Brooks Robinson is 74.

Known as The Human Vacuum Cleaner, Brooks Robinson established a standard of excellence for modern-day third basemen. He played 23 seasons for the Orioles, setting Major League career records for games, putouts, assists, chances, double plays and fielding percentage. A clutch hitter, Robinson totaled 268 career home runs, at one time an American League record for third basemen. Robinson earned the league’s MVP Award in 1964 and the World Series MVP in 1970, when he hit .429 and made a collection of defensive gems.

National Baseball Hall of Fame and Museum

Reggie Jackson is 65.

Reggie Jackson earned the nickname Mr. October for his World Series heroics with both the A’s and Yankees. In 27 Fall Classic games, he amassed 10 home runs — including four in consecutive at-bats — 24 RBIs and a .357 batting average. As one of the game’s premier power hitters, he blasted 563 career round-trippers. A terrific player in the clutch and an intimidating cleanup hitter, Jackson compiled a lifetime slugging percentage of .490 and earned American League MVP honors in 1973.

National Baseball Hall of Fame and Museum

U.S. Senator Tom Udall is 63.

George Strait is 59.

Tina Fey is 41.

Frank Capra was born in Bisaquino, Sicily on this date in 1897.

He was the first to win three directorial Oscars — for “It Happened One Night” (1934), “Mr. Deeds Goes to Town” (1936) and “You Can’t Take It With You” (1938). The motion picture academy also voted the first and third movies the best of the year.

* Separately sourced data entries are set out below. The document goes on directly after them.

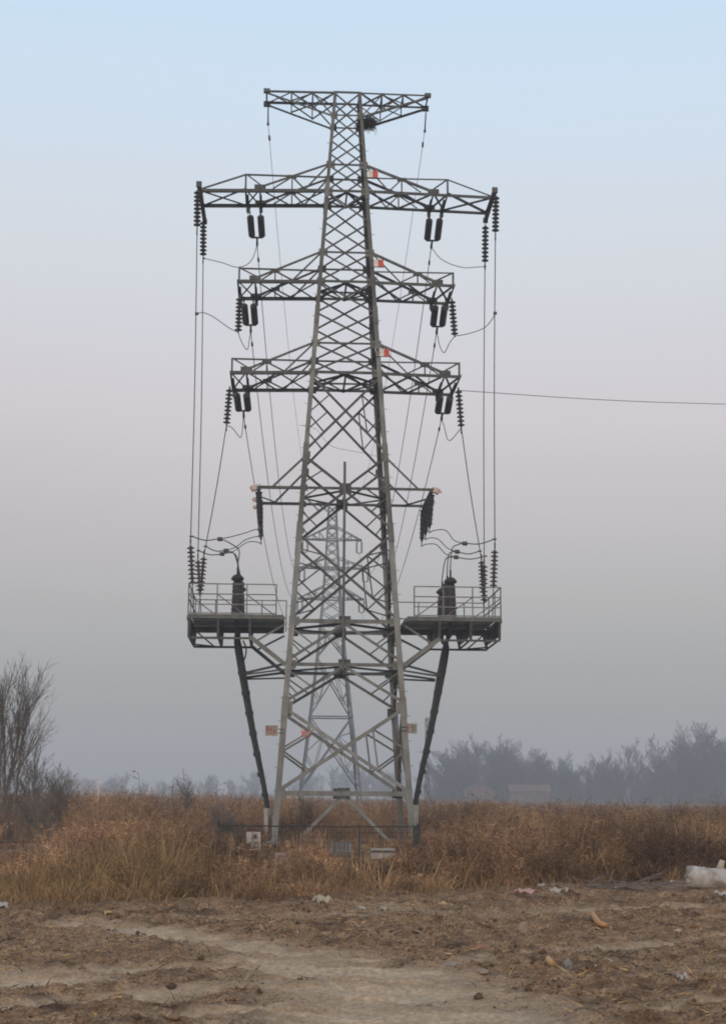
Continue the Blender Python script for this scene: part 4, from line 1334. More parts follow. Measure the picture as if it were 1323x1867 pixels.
# ------------------------------------------------------------------ bare trees
LOW = [.22]
SHAPE = [1.15, -.45]
LEAN = [.10]
def grow(mt, mc, p, d, ln, r, depth, rn, spread, up, kids, minr):
    n = 4
    pts = [p.copy()]; rs = [r]
    c = p.copy(); dd = d.copy()
    for i in range(n):
        dd = (dd + Vector((rn.gauss(0, .10), rn.gauss(0, .10), rn.gauss(0, .05) + up))).normalized()
        c = c + dd * ln / n
        pts.append(c.copy()); rs.append(max(minr, r * (1 - .62 * (i + 1) / n)))
    tgt = mt if depth <= 1 else mc
    tgt.tube(pts, rs, 6 if depth == 0 else (4 if depth == 1 else 3), cap=False)
    if depth >= len(kids): return
    m_ = kids[depth]
    for k in range(m_):
        t_ = (LOW[0] if depth == 0 else .15) + ((1 - LOW[0]) if depth == 0 else .83) * (k + rn.random()) / m_
        i = min(int(t_ * n), n - 1); f = t_ * n - i
        q_ = pts[i].lerp(pts[i + 1], f)
        dl = (pts[i + 1] - pts[i]).normalized()
        a = rn.uniform(0, 6.28)
        o_ = dl.orthogonal().normalized(); o_ = (Matrix.Rotation(a, 3, dl) @ o_)
        s_ = spread * rn.uniform(.7, 1.25)
        nd = (dl * math.cos(s_) + o_ * math.sin(s_)).normalized()
        grow(mt, mc, q_, nd, ln * rn.uniform(.34, .58) * (SHAPE[0] + SHAPE[1] * t_ if depth == 0 else 1.15 - .45 * t_), max(minr, rs[i] * .55), depth + 1, rn, spread, up, kids, minr)
def tree_meshes(seed, H, r, spread, up, kids, minr, stems=1, bark=None):
    rn = random.Random(seed)
    mt, mc = MB(), MB()
    for i in range(stems):
        d = Vector((rn.gauss(0, LEAN[0] if stems > 1 else .03), rn.gauss(0, LEAN[0] if stems > 1 else .03), 1)).normalized()
        p = Vector((rn.gauss(0, .15), rn.gauss(0, .15), -.15)) if stems > 1 else Vector((0, 0, -.15))
        grow(mt, mc, p, d, H * rn.uniform(.8, 1.0) if stems > 1 else H, r, 0, rn, spread, up, kids, minr)
    return mt.mesh('trunk', bark or M_bark), mc.mesh('crown', bark or M_bark)
def place_tree(name, label, cat, meshes, x, y, sc=1, rz=0, group=None):
    z = float(ground_z(x, y, False))
    o = thing(name, label, cat, Matrix.Translation((x, y, z)) @ Matrix.Rotation(rz, 4, 'Z') @ Matrix.Scale(sc, 4), group)
    child('trunk', meshes[0], o); child('crown', meshes[1], o)
    return o
G_B = 'bare saplings at the left of the weeds'
LOW[0] = .34
SAP = [tree_meshes(31, 7.4, .07, .34, .05, (11, 6, 4), .006, 2), tree_meshes(32, 7.0, .06, .30, .055, (11, 6, 4), .006, 2), tree_meshes(33, 5.6, .05, .55, .04, (10, 6, 4), .006)]
for (px, yy, k, top, rz), lb in zip(((30, 60, 0, 1180, .3), (14, 61, 1, 1215, 2.0), (-8, 60, 0, 1190, 4.0), (64, 62, 2, 1312, 1.0), (-40, 63, 1, 1215, 1.2)),
      ('tall bare sapling with a forked top at the far left, the rightmost of its clump', 'slim upright bare sapling in the middle of the left clump', 'bare sapling standing at the left border of the view', 'shorter bare sapling leaning out to the right of the left clump', 'bare sapling mostly beyond the left border of the view')):
    q_ = at(px, 1480, yy)
    H = at(px, top, yy).z / max(v.co.z for v in SAP[k][1].vertices)
    place_tree('bare_tree', lb, 'tree', SAP[k], q_.x, yy, H, rz, G_B)
LOW[0] = .22
SHR = [tree_meshes(41, 2.6, .016, .42, .05, (7, 4, 3), .0055, 6), tree_meshes(42, 2.2, .014, .5, .04, (7, 4, 3), .0055, 6), tree_meshes(43, 1.6, .012, .55, .03, (6, 4, 3), .005, 6)]
for px, yy, k, sc, lb in ((20, 57, 0, 1.1, 'dense dark bare shrub under the tall saplings'), (66, 57, 0, .95, 'dark bare shrub right below the leaning sapling'), (100, 58, 1, 1.05, 'rounded bare shrub at the right end of the left thicket'), (45, 54, 2, .9, 'low dark shrub in front of the left thicket'),
                      (85, 53, 2, 1.0, 'small dark shrub at the foot of the left thicket'), (125, 62, 2, 1.0, 'thin shrub just past the end of the left thicket'), (395, 45, 2, .85, 'dark scrubby bush beside the left end of the mesh fence'), (420, 47, 2, .7, 'small dark bush behind the left end of the fence'),
                      (110, 60, 0, .85, 'slim bare shrub near the right end of the left thicket'), (340, 75, 1, .95, 'spindly dead weed bush standing above the field left of the tower'), (560, 62, 2, .95, 'dark bush between the tower legs'), (730, 47, 2, .5, 'low dark bush by the right leg of the tower')):
    q_ = at(px, 1480, yy)
    place_tree('bare_shrub', lb, 'shrub', SHR[k], q_.x, yy, sc, px * .7, 'bare shrubs in the weeds')
# tall dead stalks with a few dry leaves against the sky
def stalk(px, yy, htop, lb, seed):
    rn = random.Random(seed)
    q_ = at(px, 1470, yy)
    H = at(px, htop, yy).z
    o = thing('dead_stalk', lb, 'weed', Matrix.Translation((q_.x, yy, 0)), 'dead stalks against the sky')
    mb = MB(); lf = MB()
    top = Vector((rn.uniform(-.15, .15), 0, H))
    mb.tube(spline([(0, 0, -.1), (rn.uniform(-.05, .05), 0, H * .5), top], 5), .008, 4)
    for i in range(5):
        c = top * rn.uniform(.6, 1.0)
        e = c + Vector((rn.uniform(-.3, .3), rn.uniform(-.2, .2), rn.uniform(.02, .2)))
        mb.tube([c, e], .005, 3)
        a = Vector((rn.uniform(-.1, .1), rn.uniform(-.08, .08), rn.uniform(-.1, .05)))
        s_ = Vector((rn.uniform(.01, .04), rn.uniform(.01, .04), rn.uniform(-.03, .03)))
        lf.add([e, e + a * .5 + s_, e + a, e + a * .5 - s_], [(0, 1, 2, 3)])
    mb.build('stem', M_bark, o); lf.build('leaf', M_bark, o)
stalk(257, 48, 1408, 'thin dead stalk with a few leaves, left of the spindly bush', 1)
stalk(308, 47, 1416, 'dead stalk with curled leaves close to the spindly bush', 2)
stalk(337, 46, 1400, 'tallest dead stalk with dark leaves above the spindly bush', 3)
stalk(398, 50, 1430, 'short dead stalk above the dark scrub by the fence', 4)
# far grove
LOW[0] = .10
SHAPE[:] = [.62, .42]
LEAN[0] = .24
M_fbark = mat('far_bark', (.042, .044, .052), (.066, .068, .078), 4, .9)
FTREE = [tree_meshes(51, 10, .20, .66, .05, (15, 9, 7), .026, 3, bark=M_fbark), tree_meshes(52, 11, .18, .44, .06, (14, 9, 6), .026, 2, bark=M_fbark), tree_meshes(53, 8, .18, .74, .045, (15, 9, 7), .026, 4, bark=M_fbark), tree_meshes(54, 6, .10, .66, .05, (11, 7, 6), .026, 6, bark=M_fbark)]
FAR = []
def ft(px, top, yy, k, lb): FAR.append((px, top, yy, k, lb))
ft(812, 1372, 330, 2, 'rounded leafless tree at the left end of the hazy grove')
ft(842, 1345, 340, 0, 'tall leafless tree left of the centre of the hazy grove')
ft(872, 1334, 345, 1, 'highest leafless tree standing behind the left brick house')
ft(900, 1336, 345, 0, 'leafless tree just right of the highest one in the grove')
ft(925, 1345, 350, 2, 'broad leafless tree between the two brick houses')
ft(952, 1356, 345, 0, 'leafless tree behind the left gable of the long brick house')
ft(985, 1362, 350, 2, 'leafless tree behind the right end of the long brick house')
ft(1015, 1366, 350, 1, 'narrow leafless tree at the right end of the dense grove')
ft(1040, 1392, 360, 3, 'low hazy tree in the dip of the grove')
ft(1068, 1396, 370, 3, 'low spreading tree at the bottom of the gap in the grove')
ft(1095, 1362, 350, 1, 'thin upright tree left of the tall pale poplar')
ft(1142, 1340, 340, 1, 'tall slim tree standing alone between the two groves')
ft(1120, 1380, 360, 2, 'low rounded tree beside the tall slim tree')
ft(1172, 1392, 355, 3, 'low scrubby tree in the pale gap left of the big grove')
ft(1198, 1366, 345, 1, 'slender tree at the left edge of the big right grove')
ft(1228, 1322, 335, 0, 'tall spreading tree, left one of the big right grove')
ft(1262, 1312, 330, 0, 'tallest tree in the middle of the big right grove')
ft(1292, 1314, 335, 2, 'broad dense tree of the big right grove')
ft(1318, 1342, 340, 1, 'tree at the right border of the big grove')
ft(1350, 1350, 345, 0, 'tree just past the right border of the view')
ft(1270, 1375, 325, 3, 'dense low tree in front of the big right grove')
ft(1240, 1385, 325, 3, 'bushy low tree at the foot of the spreading tree')
ft(860, 1385, 325, 3, 'bushy low tree left of the left brick house')
ft(915, 1385, 352, 3, 'bushy low tree behind the gap between houses')
ft(960, 1392, 352, 3, 'bushy low tree over the roof of the long brick house')
ft(1005, 1396, 340, 3, 'bushy low tree at the right of the long brick house')
rn = random.Random(77)
for a, b_, lb in ((118, 205, 'faint far tree on the horizon right of the left thicket'), (205, 300, 'faint far tree on the horizon left of the spindly bush'), (300, 390, 'faint far tree on the horizon behind the spindly bush'),
                  (390, 480, 'faint far tree on the horizon left of the left tower leg'), (520, 600, 'faint far tree on the horizon between the left legs of both towers'), (600, 672, 'faint far tree on the horizon behind the middle of the tower'),
                  (672, 735, 'faint far tree on the horizon just left of the right tower leg'), (762, 815, 'faint far tree on the horizon right of the right cable bundle')):
    for i in range(5):
        ft(a + (b_ - a) * (i + rn.random()) / 5, rn.uniform(1400, 1426) - (14 if 520 < a < 760 else 0), rn.uniform(520, 620), rn.choice((0, 1, 3, 3)), lb)
for px, top, lb in ((826, 1392, 'bushy low tree at the far left foot of the grove'), (886, 1388, 'bushy low tree between the house gable and the grove'), (940, 1378, 'bushy low tree rising over the left end of the long roof'), (980, 1385, 'bushy low tree rising over the right end of the long roof'),
                    (1030, 1400, 'low bush at the left of the grove gap'), (1052, 1404, 'small low bush in the middle of the grove gap'), (1083, 1385, 'low tree at the right of the grove gap'), (1108, 1392, 'low bush between the thin upright tree and the tall slim one'), (1132, 1400, 'low bush at the foot of the tall slim tree'),
                    (1158, 1404, 'low bush right of the tall slim tree'), (1186, 1398, 'low bush left of the big right grove'), (1214, 1380, 'low tree at the left foot of the big right grove'), (1254, 1378, 'low tree at the middle foot of the big right grove'), (1284, 1380, 'low tree at the right foot of the big right grove'), (1308, 1376, 'low tree at the right border of the view')):
    ft(px, top, 338, 3, lb)
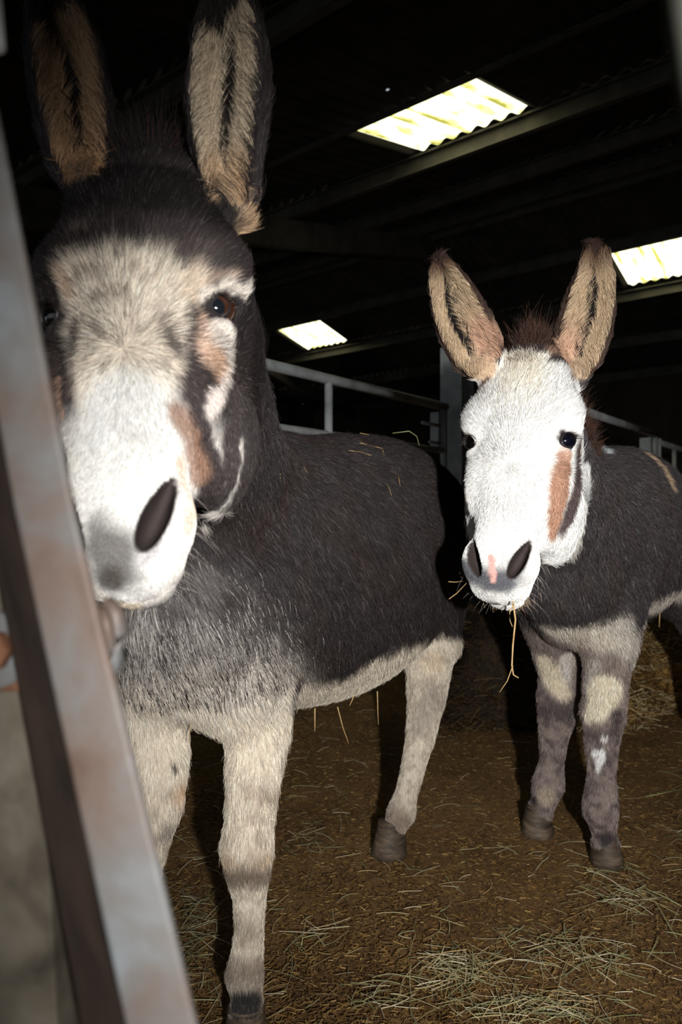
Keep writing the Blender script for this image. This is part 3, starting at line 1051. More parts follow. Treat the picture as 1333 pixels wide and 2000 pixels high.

Capra movies were idealistic, sentimental and patriotic. His major films embodied his flair for improvisation and spontaneity, buoyant humor and sympathy for the populist beliefs of the 1930’s.

Generations of moviegoers and television viewers have reveled in the hitch-hiking antics of Clark Gable and Claudette Colbert in “It Happened One Night;” in Gary Cooper’s whimsical self-defense of Longfellow Deeds at a hilarious sanity hearing in “Mr. Deeds Goes to Town;” in the impassioned filibuster by James Stewart as an incorruptible Senator in “Mr. Smith Goes to Washington,” in Mr. Cooper’s battle to prevent a power-crazed industrialist from taking dictatorial control of the country in “Meet John Doe,” and in Mr. Stewart’s salvation by a guardian angel in “It’s a Wonderful Life.”